Birkaç
yıldır aynı bölgeye tatile gidiyoruz. Geçen yıl Çiçekli Bahçe'de kalmıştık, bu
yıl Villa Del Mar'da kaldık. İkisi de Küçükkuyu-Assos
arasında, Kaz Dağları'nın yanıbaşında, yeşillikler içinde, sakin, şirin, küçük
yerler. Deniz buz gibi ama tertemiz. Yiyecekler nefis. Odalar temiz. Sahipleri
ve çalışanlar sıcakkanlı, ilgili ve güleryüzlü. Etraf zeytin ağaçları ile dolu.

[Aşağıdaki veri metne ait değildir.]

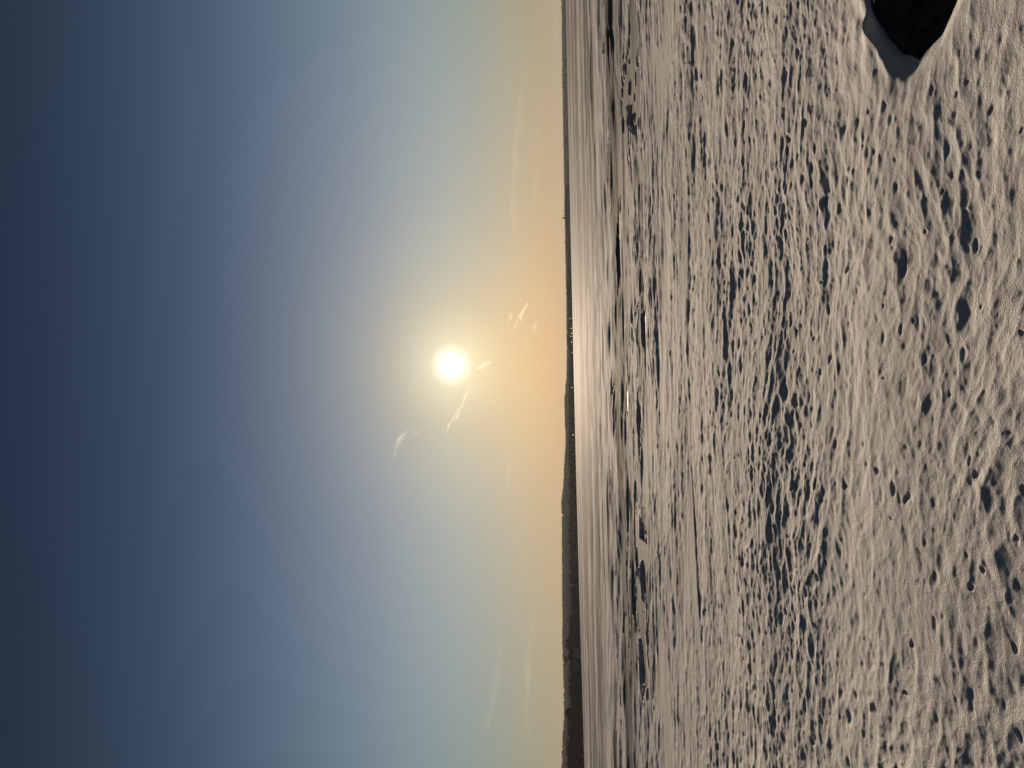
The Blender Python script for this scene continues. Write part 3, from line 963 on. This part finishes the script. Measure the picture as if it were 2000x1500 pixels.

Çiçekli Bahçe pansiyon havasında, odalar ufak. Villa Del Mar daha otel
havasında, odalar da daha büyük, ortak alanlar da daha geniş. Çiçekli
Bahçe'deki ev yapımı çeşit çeşit reçelleri ve beş çayındaki kurabiyeleri hiç
unutmadık. Villa Del Mar'ın da maskotu haline gelmiş olan sevimli köpeği
unutulmaz. Biz her ikisinden de dinlenmiş ve memnun bir şekilde ayrıldık.
Giderken
bir an önce denize atlamak hevesiyle sayıca az ve kısa molalarla yetindik ama dönüşte sık sık mola
verdik. Akçay'dan Dökmecioğlu'nun zeytinyağlarını yüklenip, Havran'da Çobanöz'e uğrayıp; zeytin, peynir, tarhana gibi yöresel
ürünlerden aldık. Eskiden yol Havran'ın içinden geçerdi, Çobanöz'ün eski
yerinden alışveriş yapıp tam karşıdaki kuruyemişçiden de Havran leblebisi
alırdık. Şimdi yol üzerindeki yeni yerine uğradık. Tabi orada leblebici yoktu. Gözümüze çarpan hoş
detayları paylaşalım istedik.
Susurluk'tan geçilir de Susurluk tostu yiyip
Susurluk ayranı içmeden olur mu? Sargın'ın Höşmerim'ini de unutmayalım. Tost ve
ayran için bizim tercih ettiğimiz yer Susurluk Belediyesi'nin tesisleri.
Balıkesir'in gelin domatesi, Karacabey'in soğanı, kavunu derken pazara giden
köy minibüsü gibi yola devam ettik. Onca yoldan sonra aldıklarımızı eve taşımak
zor gelince suratımız asılsa da kahvaltı masası hazırlayıp tatlarına bakınca keyfimiz tekrar yerine geldi.